Like so many insurrections today, the growing conflict in eastern Ukraine is a propaganda war. Kyiv and especially Moscow have reasons for painting the situation in the starkest terms possible.
The conflict has mostly been seen through the narrow prism of television lenses that cannot resist dramatic images of burning tires, water cannons, tear gas, street brawls and gangs’ storming of public buildings in at least 15 cities and towns. These are true enough, and terrifying evidence that the separatists can provoke havoc almost anywhere they want, but news reports have created a somewhat misleading impression about the general situation.
Odesa bears a close watch after that awful fire left 46 dead last Friday, but Kyiv has been quiet since the previous pro-Moscow regime was toppled in a wild shootout 10 weeks ago.

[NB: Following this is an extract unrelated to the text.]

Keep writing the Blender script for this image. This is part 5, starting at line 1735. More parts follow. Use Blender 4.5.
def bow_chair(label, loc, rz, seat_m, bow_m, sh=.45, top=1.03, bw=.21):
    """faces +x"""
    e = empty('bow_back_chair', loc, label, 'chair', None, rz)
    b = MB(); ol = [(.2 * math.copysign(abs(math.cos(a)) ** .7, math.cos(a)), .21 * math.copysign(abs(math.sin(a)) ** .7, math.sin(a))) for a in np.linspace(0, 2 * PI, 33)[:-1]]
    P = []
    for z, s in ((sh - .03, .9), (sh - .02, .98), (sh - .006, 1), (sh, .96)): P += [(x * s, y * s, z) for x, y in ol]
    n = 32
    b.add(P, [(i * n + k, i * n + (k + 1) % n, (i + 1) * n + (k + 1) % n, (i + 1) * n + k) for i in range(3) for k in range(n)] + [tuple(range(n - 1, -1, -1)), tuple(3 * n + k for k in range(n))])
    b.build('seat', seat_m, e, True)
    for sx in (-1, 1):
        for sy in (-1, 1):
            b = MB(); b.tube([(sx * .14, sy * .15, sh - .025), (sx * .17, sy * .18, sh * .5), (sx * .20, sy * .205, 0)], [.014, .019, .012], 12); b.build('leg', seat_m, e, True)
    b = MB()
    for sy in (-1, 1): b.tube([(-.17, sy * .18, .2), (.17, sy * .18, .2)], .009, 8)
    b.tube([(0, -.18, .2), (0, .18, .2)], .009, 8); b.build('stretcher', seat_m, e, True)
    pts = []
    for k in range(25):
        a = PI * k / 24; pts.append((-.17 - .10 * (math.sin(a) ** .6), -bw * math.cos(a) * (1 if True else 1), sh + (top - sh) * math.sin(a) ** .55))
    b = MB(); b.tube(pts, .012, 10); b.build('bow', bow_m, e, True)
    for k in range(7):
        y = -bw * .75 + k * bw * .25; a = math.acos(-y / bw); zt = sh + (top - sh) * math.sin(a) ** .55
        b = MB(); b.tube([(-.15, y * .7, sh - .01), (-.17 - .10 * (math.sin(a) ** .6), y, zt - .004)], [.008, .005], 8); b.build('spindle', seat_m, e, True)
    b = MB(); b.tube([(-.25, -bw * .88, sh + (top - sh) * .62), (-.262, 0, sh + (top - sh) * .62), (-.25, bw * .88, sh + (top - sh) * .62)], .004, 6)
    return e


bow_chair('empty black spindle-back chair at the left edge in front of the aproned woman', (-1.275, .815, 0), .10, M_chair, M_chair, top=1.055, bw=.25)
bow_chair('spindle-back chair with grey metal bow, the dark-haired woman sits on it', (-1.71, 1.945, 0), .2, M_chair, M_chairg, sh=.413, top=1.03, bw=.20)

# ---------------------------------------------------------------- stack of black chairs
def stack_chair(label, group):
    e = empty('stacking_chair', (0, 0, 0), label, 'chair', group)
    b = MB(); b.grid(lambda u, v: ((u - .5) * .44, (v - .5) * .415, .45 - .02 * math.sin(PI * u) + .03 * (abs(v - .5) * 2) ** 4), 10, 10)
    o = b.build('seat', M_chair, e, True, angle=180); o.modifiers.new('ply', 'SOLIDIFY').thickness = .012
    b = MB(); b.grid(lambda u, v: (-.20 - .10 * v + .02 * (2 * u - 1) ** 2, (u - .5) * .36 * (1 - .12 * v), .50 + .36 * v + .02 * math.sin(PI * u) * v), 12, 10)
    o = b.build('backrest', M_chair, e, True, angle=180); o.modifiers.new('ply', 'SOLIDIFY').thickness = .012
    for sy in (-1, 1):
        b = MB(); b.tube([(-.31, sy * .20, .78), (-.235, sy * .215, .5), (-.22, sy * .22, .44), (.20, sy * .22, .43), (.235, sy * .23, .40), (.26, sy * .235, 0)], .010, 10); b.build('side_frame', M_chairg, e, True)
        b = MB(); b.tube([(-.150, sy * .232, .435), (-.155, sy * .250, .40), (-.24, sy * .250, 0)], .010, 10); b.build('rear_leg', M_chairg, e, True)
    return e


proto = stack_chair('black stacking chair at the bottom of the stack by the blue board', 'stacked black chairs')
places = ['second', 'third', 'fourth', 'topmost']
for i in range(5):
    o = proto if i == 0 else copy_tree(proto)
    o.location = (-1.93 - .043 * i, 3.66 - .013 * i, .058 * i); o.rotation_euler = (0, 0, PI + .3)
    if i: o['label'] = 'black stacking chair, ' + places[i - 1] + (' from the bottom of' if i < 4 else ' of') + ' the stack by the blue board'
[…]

The east represents about one-fifth of Ukraine’s territory and is home to one-third of its population. Life is rather normal except around a handful of public buildings or in a few relatively small centres such as Slavyansk, where Ukrainian forces were once again involved in heavy fighting to oust several hundred well-organized, dug-in separatists who have evidently received plenty of support, direct or indirect, from Russia in terms of weaponry and perhaps even radar systems. The Russian invasion of Crimea, and what it is doing in eastern Ukraine, represents an ominous development for security in Ukraine, Europe and perhaps globally. But it sometimes does not feel like that on the ground. In the so-called People’s Republic of Donetsk, it is peaceful even within one or two blocks of where checkpoints have been thrown up or where Moscow-loving separatists have grabbed government buildings.
I had a fine sushi lunch in a packed restaurant on Sunday only 200 metres from the heavily fortified headquarters of the self-styled People’s Republic of Donetsk, where so many white-haired pensioners nostalgic for the Soviet Union had gathered that I thought for a moment I was at one of Preston Manning’s early Reform Party gatherings. These folks did not seem at all put off by the masked gunmen among them who have undoubtedly been recently involved in acts of extreme violence, but their presence in the city, where they mostly guard razor wire and piles of tires and busted-up furniture, often feels more like theatre.
Restaurants and shops of every kind have remained open in this city of one million. McDonald’s still offers a window where burgers and fries are available at any time of day or night. Hotels full of foreign journalists have not felt the need to add any additional security guards. Tellingly, the police, who have been savagely criticized for running away at the first sign of trouble, still brazenly rake in their usual bribes from motorists.